Bridget, however, does. The most extroverted of the siblings, she’s arguably more together than Bell. She’s considered the prettiest of the bunch, and very aware of it, too, and she already has a boyfriend of three years, the tortured artist, Trot, with whom she shares an apartment in the Village. But Bridget’s real love is closer to home—the other half of the twins next door. They’ve been flirting for years and have a running joke of making marriage proposals to each other. Considering Barry’s contest, the whole act has much more serious implications.

Taking pages from her own book

As for the idea behind Barry’s little scheme, “The contest is an intentional homage to ‘Pride and Prejudice,’ ” said Niederhoffer, 30. “The potential consequence of spinsterhood was poverty.”

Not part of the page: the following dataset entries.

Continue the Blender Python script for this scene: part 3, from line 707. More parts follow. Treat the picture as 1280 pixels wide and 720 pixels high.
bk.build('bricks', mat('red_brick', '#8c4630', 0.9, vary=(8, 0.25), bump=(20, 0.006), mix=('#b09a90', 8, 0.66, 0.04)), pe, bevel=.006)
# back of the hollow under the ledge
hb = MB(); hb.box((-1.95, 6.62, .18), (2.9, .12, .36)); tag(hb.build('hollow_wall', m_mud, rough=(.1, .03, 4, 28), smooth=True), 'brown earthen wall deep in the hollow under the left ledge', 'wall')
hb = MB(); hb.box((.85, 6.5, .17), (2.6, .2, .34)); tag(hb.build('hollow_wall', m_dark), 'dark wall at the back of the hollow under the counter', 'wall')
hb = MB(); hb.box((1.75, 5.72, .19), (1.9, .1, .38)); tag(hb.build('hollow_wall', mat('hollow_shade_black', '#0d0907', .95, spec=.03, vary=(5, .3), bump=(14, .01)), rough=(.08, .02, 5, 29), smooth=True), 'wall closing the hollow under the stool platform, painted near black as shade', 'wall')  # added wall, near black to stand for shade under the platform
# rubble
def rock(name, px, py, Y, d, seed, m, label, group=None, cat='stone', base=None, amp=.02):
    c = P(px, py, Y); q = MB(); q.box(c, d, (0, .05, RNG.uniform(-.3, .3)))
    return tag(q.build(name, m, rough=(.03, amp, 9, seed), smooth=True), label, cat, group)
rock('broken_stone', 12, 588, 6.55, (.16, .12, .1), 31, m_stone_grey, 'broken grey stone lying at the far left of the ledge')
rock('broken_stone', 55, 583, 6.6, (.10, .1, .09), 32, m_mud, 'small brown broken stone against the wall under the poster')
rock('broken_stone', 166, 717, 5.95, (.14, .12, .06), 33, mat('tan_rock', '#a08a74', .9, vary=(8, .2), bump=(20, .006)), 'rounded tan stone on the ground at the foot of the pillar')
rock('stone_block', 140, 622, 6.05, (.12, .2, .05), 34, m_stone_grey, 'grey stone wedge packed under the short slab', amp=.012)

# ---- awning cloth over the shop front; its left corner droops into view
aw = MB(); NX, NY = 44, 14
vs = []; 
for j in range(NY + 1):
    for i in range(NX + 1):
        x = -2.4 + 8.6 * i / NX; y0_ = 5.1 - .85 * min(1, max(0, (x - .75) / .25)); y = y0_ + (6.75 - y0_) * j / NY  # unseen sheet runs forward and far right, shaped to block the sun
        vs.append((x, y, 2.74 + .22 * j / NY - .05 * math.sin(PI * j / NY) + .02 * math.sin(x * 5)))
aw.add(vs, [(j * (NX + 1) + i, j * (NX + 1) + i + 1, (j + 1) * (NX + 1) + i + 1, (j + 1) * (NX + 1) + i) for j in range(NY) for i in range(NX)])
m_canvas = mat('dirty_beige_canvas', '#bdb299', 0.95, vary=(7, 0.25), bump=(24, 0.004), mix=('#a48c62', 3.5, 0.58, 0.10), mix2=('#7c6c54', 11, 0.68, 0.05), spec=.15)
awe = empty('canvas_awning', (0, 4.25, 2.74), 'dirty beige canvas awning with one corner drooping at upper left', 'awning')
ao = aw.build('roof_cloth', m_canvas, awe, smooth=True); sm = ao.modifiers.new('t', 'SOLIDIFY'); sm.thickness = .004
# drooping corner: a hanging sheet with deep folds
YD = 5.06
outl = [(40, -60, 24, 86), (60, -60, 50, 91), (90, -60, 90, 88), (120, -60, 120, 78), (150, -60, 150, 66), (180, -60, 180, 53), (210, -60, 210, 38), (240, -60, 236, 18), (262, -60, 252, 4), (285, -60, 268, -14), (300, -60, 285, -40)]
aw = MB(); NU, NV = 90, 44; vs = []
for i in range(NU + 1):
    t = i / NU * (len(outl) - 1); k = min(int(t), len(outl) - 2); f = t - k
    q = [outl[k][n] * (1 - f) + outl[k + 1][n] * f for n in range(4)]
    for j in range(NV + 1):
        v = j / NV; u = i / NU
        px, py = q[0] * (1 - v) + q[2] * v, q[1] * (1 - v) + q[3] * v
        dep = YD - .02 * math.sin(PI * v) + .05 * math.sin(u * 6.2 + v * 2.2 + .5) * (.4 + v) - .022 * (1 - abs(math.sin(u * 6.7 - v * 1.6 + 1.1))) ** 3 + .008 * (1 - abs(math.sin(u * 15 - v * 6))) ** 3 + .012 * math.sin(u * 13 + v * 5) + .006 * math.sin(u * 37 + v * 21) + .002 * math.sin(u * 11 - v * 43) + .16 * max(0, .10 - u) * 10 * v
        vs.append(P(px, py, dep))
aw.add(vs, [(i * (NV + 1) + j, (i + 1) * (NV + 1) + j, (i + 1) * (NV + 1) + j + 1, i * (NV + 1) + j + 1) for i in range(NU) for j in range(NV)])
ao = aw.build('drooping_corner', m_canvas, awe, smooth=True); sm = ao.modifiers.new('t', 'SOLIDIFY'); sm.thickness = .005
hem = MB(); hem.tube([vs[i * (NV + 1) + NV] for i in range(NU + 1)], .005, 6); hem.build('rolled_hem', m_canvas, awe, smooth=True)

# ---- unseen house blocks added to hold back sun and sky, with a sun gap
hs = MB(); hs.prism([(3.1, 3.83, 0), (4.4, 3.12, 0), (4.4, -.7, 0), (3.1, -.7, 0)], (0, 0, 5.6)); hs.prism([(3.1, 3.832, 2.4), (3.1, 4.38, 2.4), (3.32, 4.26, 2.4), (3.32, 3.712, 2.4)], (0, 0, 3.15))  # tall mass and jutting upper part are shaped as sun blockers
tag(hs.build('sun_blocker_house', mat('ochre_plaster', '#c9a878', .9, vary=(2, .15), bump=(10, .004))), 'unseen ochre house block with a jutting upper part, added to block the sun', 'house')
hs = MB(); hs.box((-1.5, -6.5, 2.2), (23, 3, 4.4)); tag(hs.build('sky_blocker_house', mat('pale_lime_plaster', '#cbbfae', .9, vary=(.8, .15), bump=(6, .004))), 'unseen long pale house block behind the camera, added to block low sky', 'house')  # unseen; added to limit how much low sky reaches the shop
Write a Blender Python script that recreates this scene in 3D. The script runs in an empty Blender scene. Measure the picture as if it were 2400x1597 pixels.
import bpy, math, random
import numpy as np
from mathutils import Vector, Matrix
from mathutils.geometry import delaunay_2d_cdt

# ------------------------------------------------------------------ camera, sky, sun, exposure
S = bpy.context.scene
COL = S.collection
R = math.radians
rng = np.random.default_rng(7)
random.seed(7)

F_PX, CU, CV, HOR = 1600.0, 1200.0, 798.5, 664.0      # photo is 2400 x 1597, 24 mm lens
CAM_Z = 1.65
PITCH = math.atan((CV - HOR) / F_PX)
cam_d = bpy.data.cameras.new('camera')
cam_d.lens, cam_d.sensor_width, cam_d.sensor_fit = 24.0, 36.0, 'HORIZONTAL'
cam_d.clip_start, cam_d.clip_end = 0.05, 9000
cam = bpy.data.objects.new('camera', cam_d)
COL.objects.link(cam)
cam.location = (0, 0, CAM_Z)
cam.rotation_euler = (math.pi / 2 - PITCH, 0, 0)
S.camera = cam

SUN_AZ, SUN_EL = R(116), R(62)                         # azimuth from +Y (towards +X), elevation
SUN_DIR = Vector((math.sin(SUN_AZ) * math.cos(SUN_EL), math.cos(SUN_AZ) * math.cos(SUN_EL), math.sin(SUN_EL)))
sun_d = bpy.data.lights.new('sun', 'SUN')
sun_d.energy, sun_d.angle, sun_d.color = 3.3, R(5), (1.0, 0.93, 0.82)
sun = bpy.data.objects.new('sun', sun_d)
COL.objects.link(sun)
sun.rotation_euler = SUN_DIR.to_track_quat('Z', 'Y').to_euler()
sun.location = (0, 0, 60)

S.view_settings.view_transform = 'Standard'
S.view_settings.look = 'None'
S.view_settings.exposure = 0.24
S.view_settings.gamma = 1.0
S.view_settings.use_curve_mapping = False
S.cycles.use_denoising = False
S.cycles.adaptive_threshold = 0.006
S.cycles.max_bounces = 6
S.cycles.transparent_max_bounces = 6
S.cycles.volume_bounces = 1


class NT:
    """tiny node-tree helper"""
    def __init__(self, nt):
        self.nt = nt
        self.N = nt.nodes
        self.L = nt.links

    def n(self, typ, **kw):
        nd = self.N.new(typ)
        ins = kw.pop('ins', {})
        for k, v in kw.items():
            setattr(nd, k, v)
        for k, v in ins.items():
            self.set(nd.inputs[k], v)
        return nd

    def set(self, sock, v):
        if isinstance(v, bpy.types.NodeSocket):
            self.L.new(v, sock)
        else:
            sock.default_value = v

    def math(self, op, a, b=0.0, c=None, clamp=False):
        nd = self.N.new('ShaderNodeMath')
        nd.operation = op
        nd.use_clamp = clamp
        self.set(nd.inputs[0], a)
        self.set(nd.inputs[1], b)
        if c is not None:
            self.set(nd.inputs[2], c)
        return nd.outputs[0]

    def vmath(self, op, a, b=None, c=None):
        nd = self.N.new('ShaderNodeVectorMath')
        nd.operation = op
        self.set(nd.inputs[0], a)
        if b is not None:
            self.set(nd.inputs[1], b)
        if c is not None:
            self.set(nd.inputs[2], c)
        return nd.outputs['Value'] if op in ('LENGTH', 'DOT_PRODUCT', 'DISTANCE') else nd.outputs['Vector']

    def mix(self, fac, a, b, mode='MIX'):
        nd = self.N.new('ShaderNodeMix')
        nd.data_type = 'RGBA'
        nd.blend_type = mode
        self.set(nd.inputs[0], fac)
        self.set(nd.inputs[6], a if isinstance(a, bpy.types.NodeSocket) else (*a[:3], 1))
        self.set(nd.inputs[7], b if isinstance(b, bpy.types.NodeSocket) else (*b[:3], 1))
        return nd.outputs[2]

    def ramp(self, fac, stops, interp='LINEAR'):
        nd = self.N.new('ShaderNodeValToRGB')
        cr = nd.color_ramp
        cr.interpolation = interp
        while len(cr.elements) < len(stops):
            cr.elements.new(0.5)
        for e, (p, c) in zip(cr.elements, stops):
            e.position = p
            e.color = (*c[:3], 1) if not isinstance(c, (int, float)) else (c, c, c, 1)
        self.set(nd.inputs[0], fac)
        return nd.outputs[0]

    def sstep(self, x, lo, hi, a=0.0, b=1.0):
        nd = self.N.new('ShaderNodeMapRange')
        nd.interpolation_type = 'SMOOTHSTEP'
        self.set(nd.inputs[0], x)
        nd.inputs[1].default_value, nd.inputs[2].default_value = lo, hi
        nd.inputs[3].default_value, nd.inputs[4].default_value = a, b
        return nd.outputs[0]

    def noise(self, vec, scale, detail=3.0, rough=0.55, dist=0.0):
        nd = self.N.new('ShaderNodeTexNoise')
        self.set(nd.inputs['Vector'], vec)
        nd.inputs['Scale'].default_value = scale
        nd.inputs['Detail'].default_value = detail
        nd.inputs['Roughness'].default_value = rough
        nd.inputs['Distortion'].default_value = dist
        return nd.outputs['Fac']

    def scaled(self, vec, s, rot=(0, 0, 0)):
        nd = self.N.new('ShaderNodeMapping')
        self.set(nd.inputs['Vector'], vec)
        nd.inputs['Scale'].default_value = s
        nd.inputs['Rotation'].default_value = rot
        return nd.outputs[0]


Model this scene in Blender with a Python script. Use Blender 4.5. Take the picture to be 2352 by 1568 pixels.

Like the Barnacle girls, Niederhoffer grew up on the Upper East Side with a very strange father. “My father would show up to Parents’ Day at my proper, all-girls’ school wearing two different shoes, bright red pants, and shirts buttoned to the wrong hole,” she said. Her “teenage cringe reflex” never really subsided through the years— in fact, the opposite happened. “And yet, my father is my idol, the person I admire most in the world. This book is my attempt to integrate mortification and admiration.”

Niederhoffer conceived of the book during her return to Harvard a few years ago to finish her undergraduate degree after having dropped out earlier to start a film production company, Plum Pictures, while still in her early twenties. She was taking classes in English literature and evolutionary theory and saw interesting similarities between science and literature during the Victorian Era. Channeling Austen, one of her favorite writers, “I wanted to write a kind of update, referring to where fiction and feminism are now, while still telling a new and hopefully entertaining story.

“Austen and Darwin broke ground in fiction and science almost simultaneously. ‘On the Origin of Species’ defined the Victorian era, bringing questions of family to light. The struggle between nature and nurture seemed like the ultimate metaphor for a story about a family, not to mention a family at war. And, of course, Darwin’s question, nature or nurture, perplexes, guides and muddles us just as much today.”

“Taxonomy” isn’t destined for the bookshelf alone. Niederhoffer has sold the film rights to a studio, so the cinematic version will be underway soon.